Sen. Saxby Chambliss, R-Ga., urged patience with the war effort in Afghanistan while expressing his displeasure with the recent Afghan election during a phone interview from his Washington office Thursday.

Eight years after the Sept. 11 attacks that led to America’s involvement in Afghanistan, the military effort in the country continues to face major challenges. August was the deadliest month for United States-led forces in Afghanistan since the war began.

“That was not totally unexpected,” Chambliss said of the increasing casualties in the country. “The Taliban has been building up for a period of time and they continue to build up their forces.”

Chambliss, who serves on the Senate Armed Services Committee, threw his support for Obama administration’s policy in the country even as some Senate Democrats have expressed reservation.

Chambliss joined the chorus of cynics questioning the legitimacy of the last month’s Afghan national election. A U.N.-backed oversight commission recently claimed they found “clear and convincing evidence of fraud” during their audit of the election.

The Independent Election Commission, the Afghan agency charged with counting the ballots, now seems likely to credit incumbent President Hamid Karzai as having received more than the necessary 50 percent of the vote needed to avoid a runoff.

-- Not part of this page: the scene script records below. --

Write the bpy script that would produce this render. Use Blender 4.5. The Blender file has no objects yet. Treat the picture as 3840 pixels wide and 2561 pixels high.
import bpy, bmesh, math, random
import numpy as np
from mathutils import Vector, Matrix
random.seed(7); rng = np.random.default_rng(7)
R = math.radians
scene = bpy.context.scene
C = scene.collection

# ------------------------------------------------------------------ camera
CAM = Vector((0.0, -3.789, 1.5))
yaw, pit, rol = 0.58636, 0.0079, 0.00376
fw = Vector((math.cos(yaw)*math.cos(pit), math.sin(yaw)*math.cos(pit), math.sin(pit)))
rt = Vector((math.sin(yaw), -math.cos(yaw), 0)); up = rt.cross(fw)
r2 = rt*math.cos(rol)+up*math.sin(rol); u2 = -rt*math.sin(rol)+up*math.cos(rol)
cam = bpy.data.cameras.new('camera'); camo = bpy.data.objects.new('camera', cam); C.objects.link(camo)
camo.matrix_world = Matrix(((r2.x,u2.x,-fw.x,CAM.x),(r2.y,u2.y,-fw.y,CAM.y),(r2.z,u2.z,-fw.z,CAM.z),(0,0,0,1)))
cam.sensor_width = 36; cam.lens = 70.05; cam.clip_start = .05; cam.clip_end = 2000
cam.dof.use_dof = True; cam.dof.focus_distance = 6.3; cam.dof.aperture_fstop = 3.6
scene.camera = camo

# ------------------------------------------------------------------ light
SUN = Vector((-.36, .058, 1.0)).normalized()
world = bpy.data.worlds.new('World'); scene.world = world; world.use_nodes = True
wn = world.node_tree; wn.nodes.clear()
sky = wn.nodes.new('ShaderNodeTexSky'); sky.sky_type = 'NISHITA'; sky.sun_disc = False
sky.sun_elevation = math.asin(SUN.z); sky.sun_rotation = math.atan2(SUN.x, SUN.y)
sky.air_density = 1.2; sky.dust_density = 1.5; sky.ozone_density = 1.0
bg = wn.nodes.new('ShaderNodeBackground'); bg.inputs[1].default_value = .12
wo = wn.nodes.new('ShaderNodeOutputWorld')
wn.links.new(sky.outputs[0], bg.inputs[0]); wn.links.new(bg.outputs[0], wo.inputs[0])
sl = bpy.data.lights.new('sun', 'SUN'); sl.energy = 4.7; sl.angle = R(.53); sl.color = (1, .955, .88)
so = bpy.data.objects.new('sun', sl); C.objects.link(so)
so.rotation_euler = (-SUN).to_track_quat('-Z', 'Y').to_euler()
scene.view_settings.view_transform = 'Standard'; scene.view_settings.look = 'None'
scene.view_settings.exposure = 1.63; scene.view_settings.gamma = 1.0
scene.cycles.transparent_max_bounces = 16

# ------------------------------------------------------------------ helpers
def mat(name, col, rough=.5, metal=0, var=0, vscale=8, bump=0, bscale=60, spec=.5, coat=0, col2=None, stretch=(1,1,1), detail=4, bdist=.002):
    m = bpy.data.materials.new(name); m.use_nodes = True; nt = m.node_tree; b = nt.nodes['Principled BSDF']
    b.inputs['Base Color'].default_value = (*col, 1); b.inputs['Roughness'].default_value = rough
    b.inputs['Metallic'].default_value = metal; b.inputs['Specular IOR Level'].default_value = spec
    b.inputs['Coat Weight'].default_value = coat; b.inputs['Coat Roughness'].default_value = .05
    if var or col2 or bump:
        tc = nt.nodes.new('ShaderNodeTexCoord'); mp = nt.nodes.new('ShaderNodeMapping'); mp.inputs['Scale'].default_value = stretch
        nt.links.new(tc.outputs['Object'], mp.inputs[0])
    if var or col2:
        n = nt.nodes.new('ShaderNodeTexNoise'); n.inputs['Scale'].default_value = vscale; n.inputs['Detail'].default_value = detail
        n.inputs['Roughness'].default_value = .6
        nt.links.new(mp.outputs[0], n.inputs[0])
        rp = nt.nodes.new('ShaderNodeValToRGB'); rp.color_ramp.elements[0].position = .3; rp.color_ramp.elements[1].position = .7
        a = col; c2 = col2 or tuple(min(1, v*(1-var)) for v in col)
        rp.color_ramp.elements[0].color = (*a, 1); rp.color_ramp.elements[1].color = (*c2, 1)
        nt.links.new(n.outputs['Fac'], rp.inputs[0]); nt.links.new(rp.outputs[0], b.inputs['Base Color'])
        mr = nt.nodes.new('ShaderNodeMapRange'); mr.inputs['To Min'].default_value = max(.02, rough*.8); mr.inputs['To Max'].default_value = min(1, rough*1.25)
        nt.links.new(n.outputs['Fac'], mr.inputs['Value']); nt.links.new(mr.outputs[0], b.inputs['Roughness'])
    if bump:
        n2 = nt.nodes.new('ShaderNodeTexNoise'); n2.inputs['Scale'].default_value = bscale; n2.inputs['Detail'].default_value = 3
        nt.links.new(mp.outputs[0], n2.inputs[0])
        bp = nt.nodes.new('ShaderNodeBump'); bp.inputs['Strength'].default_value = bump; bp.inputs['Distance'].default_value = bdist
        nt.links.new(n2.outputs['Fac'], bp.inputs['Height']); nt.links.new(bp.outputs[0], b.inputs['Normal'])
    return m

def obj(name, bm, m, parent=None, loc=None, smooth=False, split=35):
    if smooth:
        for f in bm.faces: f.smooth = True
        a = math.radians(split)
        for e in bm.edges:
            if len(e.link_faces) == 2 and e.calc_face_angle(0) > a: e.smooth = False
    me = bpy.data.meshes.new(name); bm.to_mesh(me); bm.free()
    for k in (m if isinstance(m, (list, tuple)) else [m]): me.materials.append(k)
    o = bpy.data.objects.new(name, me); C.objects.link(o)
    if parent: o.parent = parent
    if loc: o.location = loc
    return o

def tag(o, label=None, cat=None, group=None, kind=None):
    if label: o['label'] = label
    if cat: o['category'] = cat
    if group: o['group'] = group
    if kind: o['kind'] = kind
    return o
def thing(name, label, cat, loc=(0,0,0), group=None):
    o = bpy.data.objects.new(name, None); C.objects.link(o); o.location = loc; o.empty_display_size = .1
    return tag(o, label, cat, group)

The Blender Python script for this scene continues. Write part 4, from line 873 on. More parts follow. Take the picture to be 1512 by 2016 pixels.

“Afghanistan is a very corrupt country,” Chambliss said. “Anytime you have a precinct that votes 750 to zero, just for one candidate, it’s pretty obvious that something is going on there that’s not right.”

Recently members of President Obama’s own party, including Speaker of the House Nancy Pelosi, D-Calif., have publicly opposed sending more American troops to Afghanistan. After visiting the country earlier this month, Sen. Carl Levin, D-Mich., the Senate Armed Services Committee chairman, told the Detroit Free Press that "we should hold off adding additional [troops]."

The senior Georgia senator said he would support increasing the number of American troops in the country if Gen. David Petraeus, commander of U.S. Central Command, and Gen. Stanley A. McChrystal, the commander of U.S. forces in Afghanistan, make that request.

Chambliss also said he would support any threats by the Obama administration to remove American troops needed to extract concessions from the Afghan government.

“I think there are definite reforms that need to be made in the government, there’s no question about that,” he said. “If (Petraeus and McChrystal) need that as a bargaining chip, then in my opinion they ought to have it.”

McChrystal is expected to make a formal recommendation on troop levels this fall.

Chambliss also parried a recent Washington Post op-ed piece from conservative commentator George Will that advocated a withdrawal of American troops from the country in favor of a targeted campaign against al-Qaida from “offshore” platforms.

“Just trying to stand off shore and throw rockets in there, in my opinion — right now — is not the answer,” he said.